Reproduce each line exactly, including spacing and punctuation.

(Collected data)
□ □ □ □ □ □ □
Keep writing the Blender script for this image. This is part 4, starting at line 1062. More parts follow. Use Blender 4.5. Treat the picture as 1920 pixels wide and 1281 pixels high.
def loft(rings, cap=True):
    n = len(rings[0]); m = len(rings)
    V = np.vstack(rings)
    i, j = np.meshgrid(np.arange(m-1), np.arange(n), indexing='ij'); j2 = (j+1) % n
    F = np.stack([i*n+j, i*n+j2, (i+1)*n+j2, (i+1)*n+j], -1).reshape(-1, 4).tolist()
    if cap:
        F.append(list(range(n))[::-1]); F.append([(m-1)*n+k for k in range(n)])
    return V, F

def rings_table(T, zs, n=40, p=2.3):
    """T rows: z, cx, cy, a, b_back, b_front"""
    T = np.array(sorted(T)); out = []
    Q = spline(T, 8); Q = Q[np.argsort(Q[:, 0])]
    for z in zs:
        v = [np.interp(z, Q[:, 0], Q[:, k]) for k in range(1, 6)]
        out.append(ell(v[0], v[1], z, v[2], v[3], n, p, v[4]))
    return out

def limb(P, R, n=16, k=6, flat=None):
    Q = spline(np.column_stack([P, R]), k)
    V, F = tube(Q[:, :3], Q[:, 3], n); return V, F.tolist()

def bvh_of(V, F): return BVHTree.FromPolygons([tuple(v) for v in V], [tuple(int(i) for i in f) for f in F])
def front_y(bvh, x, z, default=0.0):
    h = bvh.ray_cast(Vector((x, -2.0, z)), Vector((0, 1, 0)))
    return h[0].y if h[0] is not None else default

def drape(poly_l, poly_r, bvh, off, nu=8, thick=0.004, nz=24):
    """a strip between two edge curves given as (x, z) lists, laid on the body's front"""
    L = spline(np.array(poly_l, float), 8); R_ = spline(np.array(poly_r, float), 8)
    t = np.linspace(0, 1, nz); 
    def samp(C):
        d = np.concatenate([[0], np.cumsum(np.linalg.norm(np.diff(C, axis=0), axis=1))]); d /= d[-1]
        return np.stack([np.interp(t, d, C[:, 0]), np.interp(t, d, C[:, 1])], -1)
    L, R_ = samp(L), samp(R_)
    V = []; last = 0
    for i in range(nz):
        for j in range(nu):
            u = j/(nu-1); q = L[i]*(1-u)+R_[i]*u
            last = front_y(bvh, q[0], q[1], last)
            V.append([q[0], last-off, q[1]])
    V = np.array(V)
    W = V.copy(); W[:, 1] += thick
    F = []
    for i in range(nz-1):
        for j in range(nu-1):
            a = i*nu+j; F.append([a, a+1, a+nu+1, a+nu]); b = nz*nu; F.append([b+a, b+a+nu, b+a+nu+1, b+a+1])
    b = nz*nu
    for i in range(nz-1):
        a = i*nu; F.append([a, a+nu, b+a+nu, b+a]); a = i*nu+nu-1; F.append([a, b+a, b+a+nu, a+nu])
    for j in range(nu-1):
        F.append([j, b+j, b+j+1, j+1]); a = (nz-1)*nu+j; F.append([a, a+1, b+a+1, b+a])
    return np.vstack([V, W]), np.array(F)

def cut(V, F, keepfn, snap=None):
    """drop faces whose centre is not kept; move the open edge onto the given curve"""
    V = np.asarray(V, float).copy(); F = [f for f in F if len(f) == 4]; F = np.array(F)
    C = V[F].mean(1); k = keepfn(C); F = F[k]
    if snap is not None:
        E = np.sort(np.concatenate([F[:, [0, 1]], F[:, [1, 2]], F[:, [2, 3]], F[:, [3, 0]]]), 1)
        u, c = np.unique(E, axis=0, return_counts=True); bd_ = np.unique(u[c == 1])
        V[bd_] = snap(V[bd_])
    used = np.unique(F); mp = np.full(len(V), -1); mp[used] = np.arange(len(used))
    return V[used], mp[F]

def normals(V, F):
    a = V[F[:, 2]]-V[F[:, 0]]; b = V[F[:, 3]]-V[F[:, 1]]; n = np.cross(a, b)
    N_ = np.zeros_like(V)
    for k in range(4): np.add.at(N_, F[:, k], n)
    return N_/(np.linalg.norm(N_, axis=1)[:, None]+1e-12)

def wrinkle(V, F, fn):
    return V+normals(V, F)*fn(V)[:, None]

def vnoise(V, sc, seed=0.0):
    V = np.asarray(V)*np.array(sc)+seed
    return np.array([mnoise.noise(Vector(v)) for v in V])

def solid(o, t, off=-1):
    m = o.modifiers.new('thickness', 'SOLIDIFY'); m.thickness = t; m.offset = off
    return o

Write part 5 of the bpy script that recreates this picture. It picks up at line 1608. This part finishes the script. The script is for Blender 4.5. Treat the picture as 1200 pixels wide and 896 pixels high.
□ □ □ □ □ □ □
Solution for this problem:
Keep writing the Blender script for this image. This is part 4, starting at line 1062. More parts follow. Use Blender 4.5. Treat the picture as 1920 pixels wide and 1281 pixels high.
def loft(rings, cap=True):
    n = len(rings[0]); m = len(rings)
    V = np.vstack(rings)
    i, j = np.meshgrid(np.arange(m-1), np.arange(n), indexing='ij'); j2 = (j+1) % n
    F = np.stack([i*n+j, i*n+j2, (i+1)*n+j2, (i+1)*n+j], -1).reshape(-1, 4).tolist()
    if cap:
        F.append(list(range(n))[::-1]); F.append([(m-1)*n+k for k in range(n)])
    return V, F

def rings_table(T, zs, n=40, p=2.3):
    """T rows: z, cx, cy, a, b_back, b_front"""
    T = np.array(sorted(T)); out = []
    Q = spline(T, 8); Q = Q[np.argsort(Q[:, 0])]
    for z in zs:
        v = [np.interp(z, Q[:, 0], Q[:, k]) for k in range(1, 6)]
        out.append(ell(v[0], v[1], z, v[2], v[3], n, p, v[4]))
    return out

def limb(P, R, n=16, k=6, flat=None):
    Q = spline(np.column_stack([P, R]), k)
    V, F = tube(Q[:, :3], Q[:, 3], n); return V, F.tolist()

def bvh_of(V, F): return BVHTree.FromPolygons([tuple(v) for v in V], [tuple(int(i) for i in f) for f in F])
def front_y(bvh, x, z, default=0.0):
    h = bvh.ray_cast(Vector((x, -2.0, z)), Vector((0, 1, 0)))
    return h[0].y if h[0] is not None else default

def drape(poly_l, poly_r, bvh, off, nu=8, thick=0.004, nz=24):
    """a strip between two edge curves given as (x, z) lists, laid on the body's front"""
    L = spline(np.array(poly_l, float), 8); R_ = spline(np.array(poly_r, float), 8)
    t = np.linspace(0, 1, nz); 
    def samp(C):
        d = np.concatenate([[0], np.cumsum(np.linalg.norm(np.diff(C, axis=0), axis=1))]); d /= d[-1]
        return np.stack([np.interp(t, d, C[:, 0]), np.interp(t, d, C[:, 1])], -1)
    L, R_ = samp(L), samp(R_)
    V = []; last = 0
    for i in range(nz):
        for j in range(nu):
            u = j/(nu-1); q = L[i]*(1-u)+R_[i]*u
            last = front_y(bvh, q[0], q[1], last)
            V.append([q[0], last-off, q[1]])
    V = np.array(V)
    W = V.copy(); W[:, 1] += thick
    F = []
    for i in range(nz-1):
        for j in range(nu-1):
            a = i*nu+j; F.append([a, a+1, a+nu+1, a+nu]); b = nz*nu; F.append([b+a, b+a+nu, b+a+nu+1, b+a+1])
    b = nz*nu
    for i in range(nz-1):
        a = i*nu; F.append([a, a+nu, b+a+nu, b+a]); a = i*nu+nu-1; F.append([a, b+a, b+a+nu, a+nu])
    for j in range(nu-1):
        F.append([j, b+j, b+j+1, j+1]); a = (nz-1)*nu+j; F.append([a, a+1, b+a+1, b+a])
    return np.vstack([V, W]), np.array(F)

def cut(V, F, keepfn, snap=None):
    """drop faces whose centre is not kept; move the open edge onto the given curve"""
    V = np.asarray(V, float).copy(); F = [f for f in F if len(f) == 4]; F = np.array(F)
    C = V[F].mean(1); k = keepfn(C); F = F[k]
    if snap is not None:
        E = np.sort(np.concatenate([F[:, [0, 1]], F[:, [1, 2]], F[:, [2, 3]], F[:, [3, 0]]]), 1)
        u, c = np.unique(E, axis=0, return_counts=True); bd_ = np.unique(u[c == 1])
        V[bd_] = snap(V[bd_])
    used = np.unique(F); mp = np.full(len(V), -1); mp[used] = np.arange(len(used))
    return V[used], mp[F]

def normals(V, F):
    a = V[F[:, 2]]-V[F[:, 0]]; b = V[F[:, 3]]-V[F[:, 1]]; n = np.cross(a, b)
    N_ = np.zeros_like(V)
    for k in range(4): np.add.at(N_, F[:, k], n)
    return N_/(np.linalg.norm(N_, axis=1)[:, None]+1e-12)

def wrinkle(V, F, fn):
    return V+normals(V, F)*fn(V)[:, None]

def vnoise(V, sc, seed=0.0):
    V = np.asarray(V)*np.array(sc)+seed
    return np.array([mnoise.noise(Vector(v)) for v in V])

def solid(o, t, off=-1):
    m = o.modifiers.new('thickness', 'SOLIDIFY'); m.thickness = t; m.offset = off
    return o

Write part 5 of the bpy script that recreates this picture. It picks up at line 1608. This part finishes the script. The script is for Blender 4.5. Treat the picture as 1200 pixels wide and 896 pixels high.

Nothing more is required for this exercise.